Завоеванные в XIII веке Орденом меченосцев, потом Ливонским орденом, латыши на долгие столетия попали под власть немецкого языка и немецкого порядка. И хотя самобытность так или иначе развивалась, многие говорили – «Хорошо жить на своей земле и быть гордыми, но сначала надо быть живыми».

Испытывая двойной гнет, социальный и национальный, люди не переставали думать о независимости.

Во время Первой мировой войны, в августе 1915 года, создаются первые латышские стрелковые подразделения, состоящие из добровольцев. Несмотря на то, что Брестский мир (1918 г.) вообще лишил латышей Родины – Латвия отходила Германии (а может быть, именно поэтому), люди встали на путь сопротивления. Они больше не хотели быть бессловесными.

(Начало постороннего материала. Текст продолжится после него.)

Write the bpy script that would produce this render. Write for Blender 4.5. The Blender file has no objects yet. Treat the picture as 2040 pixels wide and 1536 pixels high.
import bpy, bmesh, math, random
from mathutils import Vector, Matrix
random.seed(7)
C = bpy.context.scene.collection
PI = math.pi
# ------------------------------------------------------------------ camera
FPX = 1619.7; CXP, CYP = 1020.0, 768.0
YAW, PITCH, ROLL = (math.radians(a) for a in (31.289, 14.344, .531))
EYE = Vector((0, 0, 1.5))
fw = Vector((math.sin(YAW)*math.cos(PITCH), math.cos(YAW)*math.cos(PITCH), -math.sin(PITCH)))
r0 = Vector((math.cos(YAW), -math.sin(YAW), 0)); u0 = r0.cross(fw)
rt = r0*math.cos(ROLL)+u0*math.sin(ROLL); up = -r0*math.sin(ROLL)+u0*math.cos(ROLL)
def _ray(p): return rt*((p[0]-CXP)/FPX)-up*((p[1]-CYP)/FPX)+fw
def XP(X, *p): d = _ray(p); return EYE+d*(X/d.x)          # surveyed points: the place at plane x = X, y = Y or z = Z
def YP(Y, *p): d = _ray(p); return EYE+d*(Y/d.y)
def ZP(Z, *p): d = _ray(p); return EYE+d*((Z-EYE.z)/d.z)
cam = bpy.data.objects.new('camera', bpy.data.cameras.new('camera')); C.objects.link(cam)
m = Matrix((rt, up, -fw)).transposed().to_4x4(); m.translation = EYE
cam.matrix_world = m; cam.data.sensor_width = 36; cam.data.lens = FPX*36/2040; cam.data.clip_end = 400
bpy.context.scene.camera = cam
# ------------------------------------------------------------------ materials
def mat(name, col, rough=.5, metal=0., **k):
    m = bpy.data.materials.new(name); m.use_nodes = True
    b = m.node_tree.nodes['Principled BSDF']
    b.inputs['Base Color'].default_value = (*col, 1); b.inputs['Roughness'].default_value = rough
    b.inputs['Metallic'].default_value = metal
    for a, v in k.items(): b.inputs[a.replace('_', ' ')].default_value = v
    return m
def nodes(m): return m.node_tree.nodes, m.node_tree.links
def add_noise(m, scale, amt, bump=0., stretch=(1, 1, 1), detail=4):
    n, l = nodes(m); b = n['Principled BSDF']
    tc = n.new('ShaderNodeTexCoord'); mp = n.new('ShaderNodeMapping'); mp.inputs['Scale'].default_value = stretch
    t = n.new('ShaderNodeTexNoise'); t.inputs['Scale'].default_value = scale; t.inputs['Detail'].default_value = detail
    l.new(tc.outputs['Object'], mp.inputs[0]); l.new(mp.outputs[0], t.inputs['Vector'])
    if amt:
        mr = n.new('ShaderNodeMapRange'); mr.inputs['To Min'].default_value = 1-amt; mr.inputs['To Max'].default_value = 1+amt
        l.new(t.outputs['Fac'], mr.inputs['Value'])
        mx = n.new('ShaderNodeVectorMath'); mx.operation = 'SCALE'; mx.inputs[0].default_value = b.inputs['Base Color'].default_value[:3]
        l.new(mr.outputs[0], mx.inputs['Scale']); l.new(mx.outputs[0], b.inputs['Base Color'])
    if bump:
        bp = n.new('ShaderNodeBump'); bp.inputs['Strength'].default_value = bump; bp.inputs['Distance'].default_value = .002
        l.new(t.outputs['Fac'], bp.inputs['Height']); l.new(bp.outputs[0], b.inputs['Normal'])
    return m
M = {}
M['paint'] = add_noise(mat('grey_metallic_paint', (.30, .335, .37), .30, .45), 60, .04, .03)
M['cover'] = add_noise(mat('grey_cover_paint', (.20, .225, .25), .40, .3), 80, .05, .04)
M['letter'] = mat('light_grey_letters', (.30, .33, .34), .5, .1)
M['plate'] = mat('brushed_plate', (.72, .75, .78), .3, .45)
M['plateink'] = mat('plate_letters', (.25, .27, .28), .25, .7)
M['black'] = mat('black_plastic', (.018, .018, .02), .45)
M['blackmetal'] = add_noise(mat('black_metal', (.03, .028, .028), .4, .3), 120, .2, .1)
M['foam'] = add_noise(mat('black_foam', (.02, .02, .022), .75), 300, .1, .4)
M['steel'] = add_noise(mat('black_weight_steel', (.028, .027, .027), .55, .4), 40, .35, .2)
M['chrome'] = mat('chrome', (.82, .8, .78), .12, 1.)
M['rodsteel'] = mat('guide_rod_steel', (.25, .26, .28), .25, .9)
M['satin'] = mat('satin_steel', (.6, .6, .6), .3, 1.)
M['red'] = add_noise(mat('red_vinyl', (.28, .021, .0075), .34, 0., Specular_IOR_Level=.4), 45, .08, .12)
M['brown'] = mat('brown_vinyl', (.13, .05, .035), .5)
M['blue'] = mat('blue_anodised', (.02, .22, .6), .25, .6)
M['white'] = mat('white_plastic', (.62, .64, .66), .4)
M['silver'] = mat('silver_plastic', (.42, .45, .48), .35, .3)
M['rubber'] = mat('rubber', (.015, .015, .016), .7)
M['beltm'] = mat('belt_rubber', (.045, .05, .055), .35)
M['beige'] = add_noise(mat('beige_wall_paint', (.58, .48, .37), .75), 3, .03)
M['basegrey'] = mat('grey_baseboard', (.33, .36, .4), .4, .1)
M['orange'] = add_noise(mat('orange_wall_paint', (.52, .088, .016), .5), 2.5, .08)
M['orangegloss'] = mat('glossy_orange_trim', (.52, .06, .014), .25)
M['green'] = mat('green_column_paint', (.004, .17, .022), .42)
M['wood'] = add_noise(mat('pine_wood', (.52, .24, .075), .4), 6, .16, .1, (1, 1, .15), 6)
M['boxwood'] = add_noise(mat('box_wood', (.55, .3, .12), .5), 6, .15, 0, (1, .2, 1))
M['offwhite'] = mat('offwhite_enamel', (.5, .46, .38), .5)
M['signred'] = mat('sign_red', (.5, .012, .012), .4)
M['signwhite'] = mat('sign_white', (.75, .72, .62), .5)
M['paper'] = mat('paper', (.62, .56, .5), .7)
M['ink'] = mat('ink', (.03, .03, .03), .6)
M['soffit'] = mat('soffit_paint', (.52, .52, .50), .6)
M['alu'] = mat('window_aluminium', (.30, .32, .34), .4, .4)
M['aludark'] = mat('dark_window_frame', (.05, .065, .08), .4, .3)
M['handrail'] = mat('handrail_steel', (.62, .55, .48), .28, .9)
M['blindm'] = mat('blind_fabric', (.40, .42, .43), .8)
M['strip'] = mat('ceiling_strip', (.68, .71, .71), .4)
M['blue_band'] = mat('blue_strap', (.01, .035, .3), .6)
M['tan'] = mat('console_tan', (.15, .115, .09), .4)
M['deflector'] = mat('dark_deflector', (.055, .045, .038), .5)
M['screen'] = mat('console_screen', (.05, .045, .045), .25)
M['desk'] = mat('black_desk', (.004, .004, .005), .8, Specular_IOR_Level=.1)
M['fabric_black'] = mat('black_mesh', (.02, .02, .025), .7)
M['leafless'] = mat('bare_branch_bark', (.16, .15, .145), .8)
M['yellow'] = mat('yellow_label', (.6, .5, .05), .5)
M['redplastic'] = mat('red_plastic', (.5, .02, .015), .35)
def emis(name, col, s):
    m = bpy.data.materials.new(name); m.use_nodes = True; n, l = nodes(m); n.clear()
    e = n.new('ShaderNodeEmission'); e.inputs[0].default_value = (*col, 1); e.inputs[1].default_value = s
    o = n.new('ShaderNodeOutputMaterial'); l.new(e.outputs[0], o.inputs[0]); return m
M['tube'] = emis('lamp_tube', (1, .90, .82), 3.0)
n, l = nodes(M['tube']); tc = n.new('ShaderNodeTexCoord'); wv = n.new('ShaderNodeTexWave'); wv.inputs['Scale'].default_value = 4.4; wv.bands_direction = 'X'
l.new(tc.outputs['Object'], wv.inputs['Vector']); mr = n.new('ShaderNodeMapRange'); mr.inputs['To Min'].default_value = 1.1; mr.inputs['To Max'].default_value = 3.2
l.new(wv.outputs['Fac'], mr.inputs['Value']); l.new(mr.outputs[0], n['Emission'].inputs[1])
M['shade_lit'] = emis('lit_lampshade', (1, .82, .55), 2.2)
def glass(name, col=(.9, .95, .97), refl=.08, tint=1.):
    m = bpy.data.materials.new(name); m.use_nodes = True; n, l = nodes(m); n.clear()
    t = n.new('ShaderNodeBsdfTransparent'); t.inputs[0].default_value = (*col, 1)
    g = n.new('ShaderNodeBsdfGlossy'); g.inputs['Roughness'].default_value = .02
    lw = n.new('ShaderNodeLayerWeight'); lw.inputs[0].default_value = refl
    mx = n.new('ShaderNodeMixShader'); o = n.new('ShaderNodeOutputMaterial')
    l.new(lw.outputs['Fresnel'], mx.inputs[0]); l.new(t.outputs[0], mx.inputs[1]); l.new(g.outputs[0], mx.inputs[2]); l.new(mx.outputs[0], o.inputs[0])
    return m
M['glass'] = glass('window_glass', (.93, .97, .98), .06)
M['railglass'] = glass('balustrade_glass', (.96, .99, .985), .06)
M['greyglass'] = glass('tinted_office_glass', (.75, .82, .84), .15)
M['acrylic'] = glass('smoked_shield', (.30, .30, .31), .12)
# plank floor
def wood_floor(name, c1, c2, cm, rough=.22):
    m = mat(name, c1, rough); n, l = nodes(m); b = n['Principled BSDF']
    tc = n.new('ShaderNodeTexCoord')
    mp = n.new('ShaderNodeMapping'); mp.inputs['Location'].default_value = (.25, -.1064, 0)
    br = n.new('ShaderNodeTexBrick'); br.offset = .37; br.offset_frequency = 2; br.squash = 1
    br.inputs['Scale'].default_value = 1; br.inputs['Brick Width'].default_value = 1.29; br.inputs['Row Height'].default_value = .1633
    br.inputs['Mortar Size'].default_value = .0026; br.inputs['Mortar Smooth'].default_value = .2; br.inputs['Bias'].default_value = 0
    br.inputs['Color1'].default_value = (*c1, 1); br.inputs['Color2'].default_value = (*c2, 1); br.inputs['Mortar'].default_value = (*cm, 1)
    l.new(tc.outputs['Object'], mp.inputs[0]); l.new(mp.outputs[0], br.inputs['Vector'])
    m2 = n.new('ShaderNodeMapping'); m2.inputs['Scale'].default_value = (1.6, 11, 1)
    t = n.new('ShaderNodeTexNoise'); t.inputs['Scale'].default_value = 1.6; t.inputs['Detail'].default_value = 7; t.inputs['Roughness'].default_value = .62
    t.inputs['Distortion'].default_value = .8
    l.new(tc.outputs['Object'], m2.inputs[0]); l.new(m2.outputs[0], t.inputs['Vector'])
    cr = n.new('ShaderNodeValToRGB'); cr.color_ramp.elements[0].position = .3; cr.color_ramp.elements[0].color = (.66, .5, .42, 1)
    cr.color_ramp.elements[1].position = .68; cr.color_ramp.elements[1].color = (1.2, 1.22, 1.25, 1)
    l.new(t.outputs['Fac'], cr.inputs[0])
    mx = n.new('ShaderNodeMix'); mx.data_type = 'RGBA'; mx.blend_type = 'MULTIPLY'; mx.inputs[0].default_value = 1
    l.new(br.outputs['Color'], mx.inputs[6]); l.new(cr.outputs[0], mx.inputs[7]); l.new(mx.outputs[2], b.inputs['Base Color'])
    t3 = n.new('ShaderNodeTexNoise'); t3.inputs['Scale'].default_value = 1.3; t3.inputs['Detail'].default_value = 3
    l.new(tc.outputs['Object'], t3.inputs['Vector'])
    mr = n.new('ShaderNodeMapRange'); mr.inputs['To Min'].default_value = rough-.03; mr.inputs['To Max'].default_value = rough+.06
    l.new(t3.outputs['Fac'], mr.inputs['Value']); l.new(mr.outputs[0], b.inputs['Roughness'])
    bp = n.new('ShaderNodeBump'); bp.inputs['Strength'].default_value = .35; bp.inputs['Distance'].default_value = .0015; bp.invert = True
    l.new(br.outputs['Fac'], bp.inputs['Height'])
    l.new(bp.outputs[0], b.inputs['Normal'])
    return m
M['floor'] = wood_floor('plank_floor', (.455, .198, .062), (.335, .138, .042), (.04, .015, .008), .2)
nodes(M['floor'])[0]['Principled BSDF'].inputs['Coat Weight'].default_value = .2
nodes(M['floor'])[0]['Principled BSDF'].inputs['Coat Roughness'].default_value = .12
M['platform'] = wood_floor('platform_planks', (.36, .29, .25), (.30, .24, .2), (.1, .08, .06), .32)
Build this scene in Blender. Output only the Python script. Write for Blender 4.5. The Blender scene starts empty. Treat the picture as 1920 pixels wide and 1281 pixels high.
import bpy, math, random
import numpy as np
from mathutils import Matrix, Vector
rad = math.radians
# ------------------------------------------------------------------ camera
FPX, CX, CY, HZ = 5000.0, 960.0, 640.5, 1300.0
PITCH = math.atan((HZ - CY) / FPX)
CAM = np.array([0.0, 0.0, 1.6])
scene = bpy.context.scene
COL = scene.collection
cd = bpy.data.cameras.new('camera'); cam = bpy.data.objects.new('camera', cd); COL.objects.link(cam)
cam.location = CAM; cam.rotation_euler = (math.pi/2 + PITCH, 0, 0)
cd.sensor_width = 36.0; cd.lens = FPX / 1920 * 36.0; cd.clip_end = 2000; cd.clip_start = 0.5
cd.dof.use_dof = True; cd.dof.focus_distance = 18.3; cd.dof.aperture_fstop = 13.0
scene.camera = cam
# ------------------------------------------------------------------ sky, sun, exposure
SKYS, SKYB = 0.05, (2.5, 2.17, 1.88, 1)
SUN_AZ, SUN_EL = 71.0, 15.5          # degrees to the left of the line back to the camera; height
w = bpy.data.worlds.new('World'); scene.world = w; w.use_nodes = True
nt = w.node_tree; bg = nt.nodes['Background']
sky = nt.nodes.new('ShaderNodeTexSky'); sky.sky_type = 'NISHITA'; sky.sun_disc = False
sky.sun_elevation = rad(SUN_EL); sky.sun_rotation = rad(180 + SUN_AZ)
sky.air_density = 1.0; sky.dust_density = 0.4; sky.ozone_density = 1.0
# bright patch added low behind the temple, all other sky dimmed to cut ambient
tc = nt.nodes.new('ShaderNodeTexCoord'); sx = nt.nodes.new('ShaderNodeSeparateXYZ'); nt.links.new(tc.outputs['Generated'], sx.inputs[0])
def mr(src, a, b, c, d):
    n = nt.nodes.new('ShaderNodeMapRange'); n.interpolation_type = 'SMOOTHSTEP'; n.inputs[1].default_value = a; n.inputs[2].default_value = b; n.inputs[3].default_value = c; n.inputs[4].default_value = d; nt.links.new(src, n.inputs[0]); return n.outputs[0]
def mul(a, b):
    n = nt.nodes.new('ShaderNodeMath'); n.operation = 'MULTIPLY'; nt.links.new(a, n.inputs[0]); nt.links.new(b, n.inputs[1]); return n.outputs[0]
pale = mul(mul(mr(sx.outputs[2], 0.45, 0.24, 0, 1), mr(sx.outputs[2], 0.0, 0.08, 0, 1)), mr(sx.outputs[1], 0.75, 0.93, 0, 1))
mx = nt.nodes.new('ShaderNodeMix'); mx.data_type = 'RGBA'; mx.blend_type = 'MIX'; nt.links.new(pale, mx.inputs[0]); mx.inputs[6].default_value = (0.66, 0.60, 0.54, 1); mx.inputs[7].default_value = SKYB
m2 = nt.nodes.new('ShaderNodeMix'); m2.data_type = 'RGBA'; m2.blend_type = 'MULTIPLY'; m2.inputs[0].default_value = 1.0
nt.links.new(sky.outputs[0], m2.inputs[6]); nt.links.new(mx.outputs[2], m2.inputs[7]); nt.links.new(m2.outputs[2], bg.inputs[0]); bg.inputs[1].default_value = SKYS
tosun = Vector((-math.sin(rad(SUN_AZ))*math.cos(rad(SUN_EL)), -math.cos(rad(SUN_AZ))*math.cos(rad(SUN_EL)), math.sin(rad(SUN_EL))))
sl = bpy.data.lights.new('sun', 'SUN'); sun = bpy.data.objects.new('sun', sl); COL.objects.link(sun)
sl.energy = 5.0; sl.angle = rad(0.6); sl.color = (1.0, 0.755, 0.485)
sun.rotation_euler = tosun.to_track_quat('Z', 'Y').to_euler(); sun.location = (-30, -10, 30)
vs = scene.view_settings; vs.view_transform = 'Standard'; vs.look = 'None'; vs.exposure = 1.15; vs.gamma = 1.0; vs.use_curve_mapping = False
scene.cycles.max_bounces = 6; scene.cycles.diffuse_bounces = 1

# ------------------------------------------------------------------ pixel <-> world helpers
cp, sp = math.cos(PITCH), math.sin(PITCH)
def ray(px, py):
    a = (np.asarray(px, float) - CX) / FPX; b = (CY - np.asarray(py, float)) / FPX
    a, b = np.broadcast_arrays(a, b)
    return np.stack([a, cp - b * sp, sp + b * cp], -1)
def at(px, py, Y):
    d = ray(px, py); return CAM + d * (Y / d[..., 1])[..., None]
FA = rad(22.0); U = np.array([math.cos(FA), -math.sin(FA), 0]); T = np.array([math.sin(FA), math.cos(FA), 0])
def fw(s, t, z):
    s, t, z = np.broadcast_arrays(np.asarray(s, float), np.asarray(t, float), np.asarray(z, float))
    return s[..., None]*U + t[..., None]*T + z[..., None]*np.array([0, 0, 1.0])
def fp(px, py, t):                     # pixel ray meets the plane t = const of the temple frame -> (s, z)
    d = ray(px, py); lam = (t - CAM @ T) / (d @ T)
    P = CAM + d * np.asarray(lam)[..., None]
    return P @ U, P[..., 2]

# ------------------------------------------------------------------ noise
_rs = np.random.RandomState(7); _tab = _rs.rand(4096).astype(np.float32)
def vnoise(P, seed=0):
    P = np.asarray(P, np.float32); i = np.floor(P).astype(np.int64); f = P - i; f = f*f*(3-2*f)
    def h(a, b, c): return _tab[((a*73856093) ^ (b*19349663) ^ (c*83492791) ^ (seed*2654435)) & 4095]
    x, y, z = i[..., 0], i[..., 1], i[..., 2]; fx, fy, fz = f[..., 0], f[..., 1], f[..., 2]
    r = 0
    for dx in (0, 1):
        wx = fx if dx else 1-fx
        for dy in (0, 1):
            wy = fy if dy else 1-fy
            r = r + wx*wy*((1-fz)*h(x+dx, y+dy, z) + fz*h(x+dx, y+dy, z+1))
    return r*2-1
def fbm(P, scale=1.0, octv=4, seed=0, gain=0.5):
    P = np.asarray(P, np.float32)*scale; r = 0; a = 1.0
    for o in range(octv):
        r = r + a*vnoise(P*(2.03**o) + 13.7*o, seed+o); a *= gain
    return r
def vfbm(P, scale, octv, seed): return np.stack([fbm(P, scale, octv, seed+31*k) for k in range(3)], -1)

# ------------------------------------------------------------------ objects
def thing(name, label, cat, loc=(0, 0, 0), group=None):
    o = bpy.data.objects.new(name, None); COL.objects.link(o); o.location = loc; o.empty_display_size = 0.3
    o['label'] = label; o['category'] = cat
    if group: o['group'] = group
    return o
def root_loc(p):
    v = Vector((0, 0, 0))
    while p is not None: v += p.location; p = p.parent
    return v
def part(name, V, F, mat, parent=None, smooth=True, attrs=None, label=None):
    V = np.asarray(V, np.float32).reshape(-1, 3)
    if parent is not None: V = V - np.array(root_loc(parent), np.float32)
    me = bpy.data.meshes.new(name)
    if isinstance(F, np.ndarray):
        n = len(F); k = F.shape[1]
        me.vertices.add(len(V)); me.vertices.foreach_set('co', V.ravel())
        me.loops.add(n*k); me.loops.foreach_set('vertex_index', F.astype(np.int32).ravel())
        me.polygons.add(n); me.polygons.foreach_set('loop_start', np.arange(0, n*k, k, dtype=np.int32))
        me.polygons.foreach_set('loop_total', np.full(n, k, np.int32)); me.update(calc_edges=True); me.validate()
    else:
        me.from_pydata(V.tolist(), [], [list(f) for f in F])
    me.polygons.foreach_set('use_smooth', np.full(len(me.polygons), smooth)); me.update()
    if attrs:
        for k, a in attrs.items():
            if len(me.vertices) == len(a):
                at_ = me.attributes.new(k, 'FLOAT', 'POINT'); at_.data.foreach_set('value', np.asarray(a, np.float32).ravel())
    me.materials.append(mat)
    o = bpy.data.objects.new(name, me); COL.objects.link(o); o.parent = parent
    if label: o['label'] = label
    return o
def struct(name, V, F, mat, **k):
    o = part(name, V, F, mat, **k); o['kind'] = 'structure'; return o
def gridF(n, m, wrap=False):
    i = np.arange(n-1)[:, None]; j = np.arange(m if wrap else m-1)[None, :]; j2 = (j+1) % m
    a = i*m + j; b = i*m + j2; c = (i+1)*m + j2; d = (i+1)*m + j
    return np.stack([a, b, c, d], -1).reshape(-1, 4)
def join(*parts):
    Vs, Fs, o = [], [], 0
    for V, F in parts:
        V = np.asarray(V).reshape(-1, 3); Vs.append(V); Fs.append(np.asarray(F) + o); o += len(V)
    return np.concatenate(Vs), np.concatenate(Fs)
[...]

И латышские стрелки были единственной реальной латышской силой.

Состоя в добровольных соединениях, стрелки везде демонстрировали высокую сознательность и боеспособность. И когда немцы захватили Кýрземе (Западную Латвию), сотни тысяч людей ушли от оккупантов. В том числе многие крестьяне, бросившие свои хозяйства – чего, как правило, при любой оккупации не бывает, Крестьянин сидит на своем добре до последнего. Но люди поняли, что они должны защищаться. И должны делать это сами.

То, что во время революции латышские стрелки охраняли Ленина, знал каждый советский школьник. Но мало, кто знает и теперь, что это не только экзотическая подробность, это была реальная необходимость. На огромных просторах Российской империи на тот момент это была единственная боеспособная сила с высочайшей дисциплиной, сознательностью, верностью долгу, не тронутая разложением, которое постигло российскую армию после и во время Первой мировой войны. Это произошло в результате революционной агитации, анархии, а затем выходом в 1917 году Приказа № 1 по Армии и Флоту, что и вовсе низвело российскую армию до бесформенной массы, уже не способной кого-либо защитить.